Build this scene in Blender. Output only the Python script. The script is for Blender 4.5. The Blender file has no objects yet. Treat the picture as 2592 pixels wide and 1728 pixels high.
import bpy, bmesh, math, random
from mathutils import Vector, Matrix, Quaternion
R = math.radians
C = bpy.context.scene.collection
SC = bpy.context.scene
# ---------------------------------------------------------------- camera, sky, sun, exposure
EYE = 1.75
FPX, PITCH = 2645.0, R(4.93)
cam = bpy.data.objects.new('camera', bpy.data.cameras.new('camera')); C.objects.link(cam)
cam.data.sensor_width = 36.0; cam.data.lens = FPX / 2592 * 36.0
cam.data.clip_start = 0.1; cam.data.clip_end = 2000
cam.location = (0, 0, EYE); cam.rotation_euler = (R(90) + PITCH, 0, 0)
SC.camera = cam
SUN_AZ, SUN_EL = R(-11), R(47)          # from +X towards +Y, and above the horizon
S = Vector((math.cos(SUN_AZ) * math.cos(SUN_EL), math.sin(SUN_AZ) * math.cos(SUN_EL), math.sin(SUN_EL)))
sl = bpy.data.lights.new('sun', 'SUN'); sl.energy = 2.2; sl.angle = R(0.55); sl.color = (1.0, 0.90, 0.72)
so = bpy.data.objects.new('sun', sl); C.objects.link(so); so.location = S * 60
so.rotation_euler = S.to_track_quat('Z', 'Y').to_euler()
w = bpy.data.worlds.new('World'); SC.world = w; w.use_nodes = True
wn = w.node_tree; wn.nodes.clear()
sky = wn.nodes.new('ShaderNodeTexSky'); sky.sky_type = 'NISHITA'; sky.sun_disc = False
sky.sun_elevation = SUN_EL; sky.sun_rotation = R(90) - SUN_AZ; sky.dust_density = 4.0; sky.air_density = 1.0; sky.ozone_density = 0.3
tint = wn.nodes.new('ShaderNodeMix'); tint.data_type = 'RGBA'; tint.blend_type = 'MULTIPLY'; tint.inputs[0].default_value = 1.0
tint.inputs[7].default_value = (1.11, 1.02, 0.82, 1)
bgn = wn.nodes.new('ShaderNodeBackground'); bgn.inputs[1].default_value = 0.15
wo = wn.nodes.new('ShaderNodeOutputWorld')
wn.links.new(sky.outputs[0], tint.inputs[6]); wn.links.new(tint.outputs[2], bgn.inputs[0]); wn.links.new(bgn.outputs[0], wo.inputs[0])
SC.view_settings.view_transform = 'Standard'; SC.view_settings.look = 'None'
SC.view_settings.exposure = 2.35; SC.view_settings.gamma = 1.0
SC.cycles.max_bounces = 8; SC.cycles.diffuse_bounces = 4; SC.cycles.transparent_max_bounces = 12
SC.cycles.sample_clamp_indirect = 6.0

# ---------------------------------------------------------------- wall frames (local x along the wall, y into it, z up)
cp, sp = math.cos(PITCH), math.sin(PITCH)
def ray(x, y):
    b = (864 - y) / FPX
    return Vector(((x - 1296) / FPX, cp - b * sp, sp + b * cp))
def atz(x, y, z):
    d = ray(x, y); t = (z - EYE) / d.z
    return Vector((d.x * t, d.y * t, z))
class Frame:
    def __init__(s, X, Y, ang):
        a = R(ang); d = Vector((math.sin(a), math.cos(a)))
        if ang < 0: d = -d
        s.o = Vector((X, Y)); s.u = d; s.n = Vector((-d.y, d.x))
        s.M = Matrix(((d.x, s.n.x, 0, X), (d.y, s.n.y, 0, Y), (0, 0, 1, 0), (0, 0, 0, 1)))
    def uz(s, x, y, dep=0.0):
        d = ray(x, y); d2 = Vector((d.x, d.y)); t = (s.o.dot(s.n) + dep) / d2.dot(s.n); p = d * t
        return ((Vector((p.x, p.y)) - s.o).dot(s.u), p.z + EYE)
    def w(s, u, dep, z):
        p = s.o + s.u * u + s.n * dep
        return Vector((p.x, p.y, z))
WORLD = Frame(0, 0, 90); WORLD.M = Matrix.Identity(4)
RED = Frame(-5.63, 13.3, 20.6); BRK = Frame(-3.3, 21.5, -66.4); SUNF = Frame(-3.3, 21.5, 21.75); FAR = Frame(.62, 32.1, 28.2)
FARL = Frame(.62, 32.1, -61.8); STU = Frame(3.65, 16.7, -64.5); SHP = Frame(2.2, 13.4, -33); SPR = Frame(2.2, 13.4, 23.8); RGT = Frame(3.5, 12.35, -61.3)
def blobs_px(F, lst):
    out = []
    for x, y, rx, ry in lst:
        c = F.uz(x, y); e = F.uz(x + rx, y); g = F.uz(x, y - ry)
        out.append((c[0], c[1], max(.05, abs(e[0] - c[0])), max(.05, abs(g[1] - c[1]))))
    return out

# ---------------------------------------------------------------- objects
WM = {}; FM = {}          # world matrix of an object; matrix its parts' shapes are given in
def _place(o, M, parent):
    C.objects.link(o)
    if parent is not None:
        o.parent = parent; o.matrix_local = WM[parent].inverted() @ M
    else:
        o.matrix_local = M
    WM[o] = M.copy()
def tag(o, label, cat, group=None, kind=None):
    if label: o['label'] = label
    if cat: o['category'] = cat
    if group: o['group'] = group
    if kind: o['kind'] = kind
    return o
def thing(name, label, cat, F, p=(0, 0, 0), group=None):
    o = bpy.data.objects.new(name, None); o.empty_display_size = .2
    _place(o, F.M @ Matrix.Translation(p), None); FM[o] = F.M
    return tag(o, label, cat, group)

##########

◆ WHAT IS ASKED ◆
Take the listing above and set it down exactly.

◆ THE RESULT ◆
Build this scene in Blender. Output only the Python script. The script is for Blender 4.5. The Blender file has no objects yet. Treat the picture as 2592 pixels wide and 1728 pixels high.
import bpy, bmesh, math, random
from mathutils import Vector, Matrix, Quaternion
R = math.radians
C = bpy.context.scene.collection
SC = bpy.context.scene
# ---------------------------------------------------------------- camera, sky, sun, exposure
EYE = 1.75
FPX, PITCH = 2645.0, R(4.93)
cam = bpy.data.objects.new('camera', bpy.data.cameras.new('camera')); C.objects.link(cam)
cam.data.sensor_width = 36.0; cam.data.lens = FPX / 2592 * 36.0
cam.data.clip_start = 0.1; cam.data.clip_end = 2000
cam.location = (0, 0, EYE); cam.rotation_euler = (R(90) + PITCH, 0, 0)
SC.camera = cam
SUN_AZ, SUN_EL = R(-11), R(47)          # from +X towards +Y, and above the horizon
S = Vector((math.cos(SUN_AZ) * math.cos(SUN_EL), math.sin(SUN_AZ) * math.cos(SUN_EL), math.sin(SUN_EL)))
sl = bpy.data.lights.new('sun', 'SUN'); sl.energy = 2.2; sl.angle = R(0.55); sl.color = (1.0, 0.90, 0.72)
so = bpy.data.objects.new('sun', sl); C.objects.link(so); so.location = S * 60
so.rotation_euler = S.to_track_quat('Z', 'Y').to_euler()
w = bpy.data.worlds.new('World'); SC.world = w; w.use_nodes = True
wn = w.node_tree; wn.nodes.clear()
sky = wn.nodes.new('ShaderNodeTexSky'); sky.sky_type = 'NISHITA'; sky.sun_disc = False
sky.sun_elevation = SUN_EL; sky.sun_rotation = R(90) - SUN_AZ; sky.dust_density = 4.0; sky.air_density = 1.0; sky.ozone_density = 0.3
tint = wn.nodes.new('ShaderNodeMix'); tint.data_type = 'RGBA'; tint.blend_type = 'MULTIPLY'; tint.inputs[0].default_value = 1.0
tint.inputs[7].default_value = (1.11, 1.02, 0.82, 1)
bgn = wn.nodes.new('ShaderNodeBackground'); bgn.inputs[1].default_value = 0.15
wo = wn.nodes.new('ShaderNodeOutputWorld')
wn.links.new(sky.outputs[0], tint.inputs[6]); wn.links.new(tint.outputs[2], bgn.inputs[0]); wn.links.new(bgn.outputs[0], wo.inputs[0])
SC.view_settings.view_transform = 'Standard'; SC.view_settings.look = 'None'
SC.view_settings.exposure = 2.35; SC.view_settings.gamma = 1.0
SC.cycles.max_bounces = 8; SC.cycles.diffuse_bounces = 4; SC.cycles.transparent_max_bounces = 12
SC.cycles.sample_clamp_indirect = 6.0

# ---------------------------------------------------------------- wall frames (local x along the wall, y into it, z up)
cp, sp = math.cos(PITCH), math.sin(PITCH)
def ray(x, y):
    b = (864 - y) / FPX
    return Vector(((x - 1296) / FPX, cp - b * sp, sp + b * cp))
def atz(x, y, z):
    d = ray(x, y); t = (z - EYE) / d.z
    return Vector((d.x * t, d.y * t, z))
class Frame:
    def __init__(s, X, Y, ang):
        a = R(ang); d = Vector((math.sin(a), math.cos(a)))
        if ang < 0: d = -d
        s.o = Vector((X, Y)); s.u = d; s.n = Vector((-d.y, d.x))
        s.M = Matrix(((d.x, s.n.x, 0, X), (d.y, s.n.y, 0, Y), (0, 0, 1, 0), (0, 0, 0, 1)))
    def uz(s, x, y, dep=0.0):
        d = ray(x, y); d2 = Vector((d.x, d.y)); t = (s.o.dot(s.n) + dep) / d2.dot(s.n); p = d * t
        return ((Vector((p.x, p.y)) - s.o).dot(s.u), p.z + EYE)
    def w(s, u, dep, z):
        p = s.o + s.u * u + s.n * dep
        return Vector((p.x, p.y, z))
WORLD = Frame(0, 0, 90); WORLD.M = Matrix.Identity(4)
RED = Frame(-5.63, 13.3, 20.6); BRK = Frame(-3.3, 21.5, -66.4); SUNF = Frame(-3.3, 21.5, 21.75); FAR = Frame(.62, 32.1, 28.2)
FARL = Frame(.62, 32.1, -61.8); STU = Frame(3.65, 16.7, -64.5); SHP = Frame(2.2, 13.4, -33); SPR = Frame(2.2, 13.4, 23.8); RGT = Frame(3.5, 12.35, -61.3)
def blobs_px(F, lst):
    out = []
    for x, y, rx, ry in lst:
        c = F.uz(x, y); e = F.uz(x + rx, y); g = F.uz(x, y - ry)
        out.append((c[0], c[1], max(.05, abs(e[0] - c[0])), max(.05, abs(g[1] - c[1]))))
    return out

# ---------------------------------------------------------------- objects
WM = {}; FM = {}          # world matrix of an object; matrix its parts' shapes are given in
def _place(o, M, parent):
    C.objects.link(o)
    if parent is not None:
        o.parent = parent; o.matrix_local = WM[parent].inverted() @ M
    else:
        o.matrix_local = M
    WM[o] = M.copy()
def tag(o, label, cat, group=None, kind=None):
    if label: o['label'] = label
    if cat: o['category'] = cat
    if group: o['group'] = group
    if kind: o['kind'] = kind
    return o
def thing(name, label, cat, F, p=(0, 0, 0), group=None):
    o = bpy.data.objects.new(name, None); o.empty_display_size = .2
    _place(o, F.M @ Matrix.Translation(p), None); FM[o] = F.M
    return tag(o, label, cat, group)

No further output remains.